Nevertheless, Paul was sent by the Church of Antioch to finally deal with the question of the opening of Christianity to pagans who did not respect Judaic customs. The Council, taking place in Jerusalem, concluded that it is not necessary to burden the Gentiles with obstacles in order to live in the house of Christ. In his letter to the Galatians, Paul even states that he confronted Peter directly: “If you, being a Jew, live like the Gentiles and not like the Jews, why do you compel the Gentiles to follow Jewish customs?” (Galatians 2:14). He reproached Peter for not sharing his table with the converted pagans, probably so as not to “offend” the Judeo-Christians.

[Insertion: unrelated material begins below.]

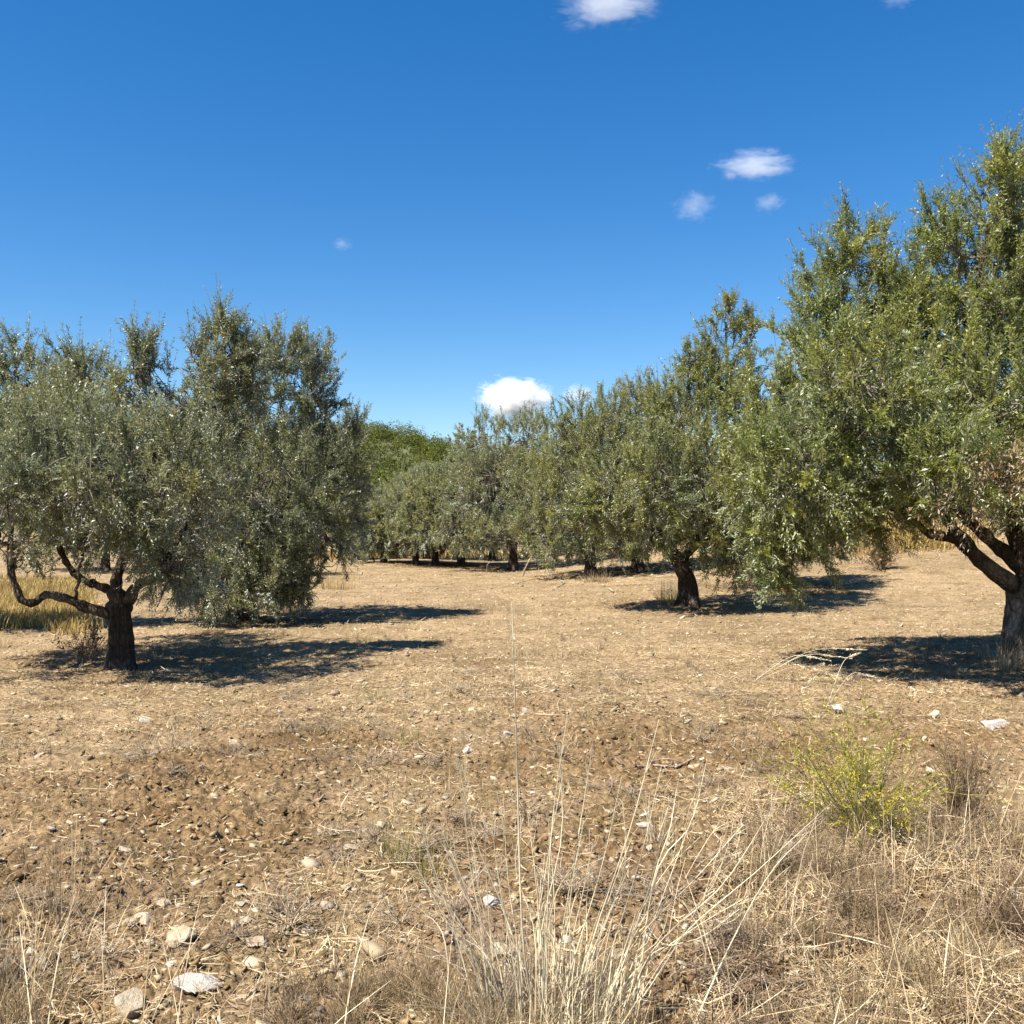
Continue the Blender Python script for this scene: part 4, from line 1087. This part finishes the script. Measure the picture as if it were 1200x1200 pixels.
# grasses with feathery seed heads before the big tree's shadow
for i, (px, py, lab, tips_) in enumerate([
        (880, 800, 'arching grass with feathery seed heads in front of the big tree shadow', [(985, 768), (960, 770), (1000, 758), (940, 782), (975, 790)]),
        (968, 826, 'two-stemmed seed-head grass at the near edge of the big tree shadow', [(1018, 792), (1012, 770), (955, 800)])]):
    p = at(px, py); dd = p[1] - 0.1
    g = Geo(); rng = np.random.RandomState(800 + i); heads = Geo()
    for (tx, ty) in tips_:
        tip = np.array([(tx - 600) / F * dd, dd + rng.uniform(-.2, .2), HC + (HZ - ty) / F * dd]) - p
        mid = tip * 0.55 + np.array([0, 0, 0.12])
        q_ = smooth_path([(0, 0, -0.02), mid, tip], 12)
        g.add(*tubes(q_[None], np.linspace(0.0022, 0.0012, 12)[None], 4))
        nseed = 26
        s = q_[-5] + (q_[-1] - q_[-5]) * rng.uniform(size=(nseed, 1))
        v, q = leaves(s, np.tile(nrm(q_[-1] - q_[-5]), (nseed, 1)), np.full(nseed, 0.05), np.zeros((nseed, 3)), 2, 0.035, 0.007, rng, open_=0.4)
        heads.add(v, q)
    st = g.build('seed_grass', M_PALE, None, p); tag(st, lab, 'grass', 'grasses with seed heads')
    heads.build('seed_heads', M_PALE, st)

# fallen dead branches by the middle trees
for i, (pts, r, lab) in enumerate([
        ([(612, 676), (618, 660), (633, 638), (642, 628)], 0.028, 'thick bare broken branch leaning against the tree with bare grey branches'),
        ([(570, 672), (572, 661), (580, 656)], 0.016, 'short bent bare stick standing near the round-crowned tree foot'),
        ([(648, 692), (660, 683), (632, 680), (600, 686)], 0.02, 'fallen dead branch lying in shade below the middle trees'),
        ([(745, 902), (762, 897), (790, 900), (812, 896)], 0.012, 'pale fallen stick lying on the soil right of the tall dry tuft')]):
    p0 = at(*pts[0]); d = p0[1]; rng = np.random.RandomState(900 + i)
    pp = [np.array([(x - 600) / F * d, d + rng.uniform(-.2, .2) * (k > 0), HC + (HZ - y) / F * d]) - p0 for k, (x, y) in enumerate(pts)]
    if i >= 2:
        pp = [at(x, y) + np.array([0, 0, r * 0.8]) - p0 for x, y in pts]
    pc, R = limb_geo(pp, r, r * 0.45, rng, n=22, wob=0.03 if i < 3 else 0.01)
    g = Geo(); g.add(*tubes(pc[None], R[None], 8))
    for j in range(6):
        s = pc[rng.randint(4, 21)]; e = s + rng.normal(0, 1, 3) * np.array([.5, .4, .3]) * (6 * r + .1)
        if i >= 2: e[2] = abs(e[2]) * 0.3 + s[2]
        g.add(*tubes(smooth_path([s, (s + e) / 2 + rng.normal(0, .02, 3), e], 7)[None], np.linspace(r * 0.35, r * 0.12, 7)[None], 5))
    o = g.build('fallen_branch', M_GREYTWIG, None, p0, smooth=True)
    tag(o, lab, 'dead branch', 'fallen dead branches')

# ------------------------------------------------------------------ clouds
def cloud_mat(dens, seed, scale, thr):
    m, nt, N, L = new_mat('cloud_vapour')
    v = obj_vec(nt)
    mp = N.new('ShaderNodeMapping'); L.new(v, mp.inputs['Vector']); mp.inputs['Location'].default_value = (seed * 3.7, seed * 1.3, seed)
    n1 = noise(nt, mp.outputs[0], scale, 9, 0.66, 0.4)
    ln = N.new('ShaderNodeVectorMath'); ln.operation = 'LENGTH'; L.new(v, ln.inputs[0])
    f = N.new('ShaderNodeMath'); f.operation = 'MULTIPLY_ADD'; L.new(ln.outputs['Value'], f.inputs[0]); f.inputs[1].default_value = -0.62; f.inputs[2].default_value = 0.62 - thr
    s = N.new('ShaderNodeMath'); s.operation = 'ADD'; L.new(n1, s.inputs[0]); L.new(f.outputs[0], s.inputs[1])
    k = N.new('ShaderNodeMapRange'); L.new(s.outputs[0], k.inputs['Value']); k.inputs['From Min'].default_value = 0.34; k.inputs['From Max'].default_value = 0.62
    k.inputs['To Max'].default_value = dens
    p = N.new('ShaderNodeVolumePrincipled'); p.inputs['Color'].default_value = (0.97, 0.97, 0.97, 1); p.inputs['Anisotropy'].default_value = 0.0
    L.new(k.outputs['Result'], p.inputs['Density'])
    o = N.new('ShaderNodeOutputMaterial'); L.new(p.outputs[0], o.inputs['Volume'])
    m.cycles.homogeneous_volume = False
    m.cycles.volume_step_rate = 0.5
    return m
CLOUDS = [  # centre px, py, half width px, half height px, distance, density, label
    (604, 468, 62, 38, 2600, 0.075, 0.38, 'bright white cloud low in the sky above the round-crowned olive'),
    (678, 463, 34, 22, 2600, 0.02, 0.42, 'small white cloud tail right of the bright low cloud'),
    (886, 192, 76, 22, 1800, 0.015, 0.42, 'flat oval white cloud in the right half of the sky'),
    (815, 240, 50, 34, 1800, 0.010, 0.50, 'hooked wispy cloud below and left of the flat oval cloud'),
    (903, 236, 34, 20, 1800, 0.012, 0.46, 'faint small wisp below the flat oval cloud'),
    (716, -2, 100, 34, 1500, 0.014, 0.42, 'broad white cloud cut by the top edge of the view'),
    (1054, -8, 40, 20, 1500, 0.010, 0.46, 'small white cloud cut by the top edge at the right'),
    (400, 285, 24, 14, 1800, 0.009, 0.46, 'tiny faint wisp of cloud alone in the left sky'),
]
for i, (px, py, hw, hh, d, den, thr, lab) in enumerate(CLOUDS):
    bm = bmesh.new(); bmesh.ops.create_icosphere(bm, subdivisions=3, radius=1.0)
    me = bpy.data.meshes.new('cloud'); bm.to_mesh(me); bm.free()
    me.materials.append(cloud_mat(den, 3 + i, 3.1, thr))
    s = d / F
    o = link('cloud', me, None, ((px - 600) * s, d, HC + (HZ - py) * s))
    o.scale = (hw * s, hw * s * 0.8, hh * s)
    tag(o, lab, 'cloud', 'white clouds')

# ------------------------------------------------------------------ light, sky, camera
ldir = Vector((math.cos(SUN_AZ) * math.cos(SUN_EL), math.sin(SUN_AZ) * math.cos(SUN_EL), -math.sin(SUN_EL)))
sun = bpy.data.lights.new('sun', 'SUN'); sun.energy = 5.0; sun.angle = math.radians(0.53); sun.color = (1.0, 0.95, 0.87)
so = bpy.data.objects.new('sun', sun); COL.objects.link(so)
so.rotation_euler = ldir.to_track_quat('-Z', 'Y').to_euler(); so.location = (-20, -5, 30)

w = bpy.data.worlds.new('World'); sc.world = w; w.use_nodes = True
nt = w.node_tree; nt.nodes.clear()
sky = nt.nodes.new('ShaderNodeTexSky'); sky.sky_type = 'NISHITA'; sky.sun_disc = False
sky.sun_elevation = SUN_EL
tosun = -ldir
sky.sun_rotation = math.atan2(tosun.x, tosun.y)      # clockwise from +Y
sky.altitude = 200; sky.air_density = 1.0; sky.dust_density = 0.15; sky.ozone_density = 3.0
hs = nt.nodes.new('ShaderNodeHueSaturation'); hs.inputs['Hue'].default_value = 0.504; hs.inputs['Saturation'].default_value = 1.38
bgn = nt.nodes.new('ShaderNodeBackground'); bgn.inputs['Strength'].default_value = 0.065
ow = nt.nodes.new('ShaderNodeOutputWorld')
nt.links.new(sky.outputs[0], hs.inputs['Color']); nt.links.new(hs.outputs[0], bgn.inputs['Color']); nt.links.new(bgn.outputs[0], ow.inputs['Surface'])

cam = bpy.data.cameras.new('camera'); co = bpy.data.objects.new('camera', cam); COL.objects.link(co)
cam.sensor_width = 36; cam.sensor_height = 36; cam.sensor_fit = 'HORIZONTAL'
cam.angle = 2 * math.atan(600 / F)
cam.clip_start = 0.05; cam.clip_end = 20000
pitch = math.atan((HZ - 600) / F)
co.location = (0, 0, HC); co.rotation_euler = (math.pi / 2 + pitch, 0, 0)
sc.camera = co
sc.view_settings.view_transform = 'Standard'; sc.view_settings.look = 'None'
sc.view_settings.exposure = 1.32; sc.view_settings.gamma = 1.0
cy = sc.cycles
cy.max_bounces = 6; cy.diffuse_bounces = 3; cy.glossy_bounces = 2; cy.transmission_bounces = 4; cy.transparent_max_bounces = 8; cy.volume_bounces = 5
cy.use_denoising = True
cy.use_adaptive_sampling = False
cy.sample_clamp_indirect = 6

Paul's words in the epistle to the Galatians are very firm, and sometimes even betray a certain anger. The content of the letter recalls a fundamental notion of Christianity: “It is not by practicing the law of Moses that man becomes righteous before God, but only by faith in Jesus Christ.” Faith in Jesus is the main symbol of communion among all the disciples of Christ.
The life and letters of Saint Paul are a beautiful window into the history of the creation of a universal Church, with its difficulties and progress.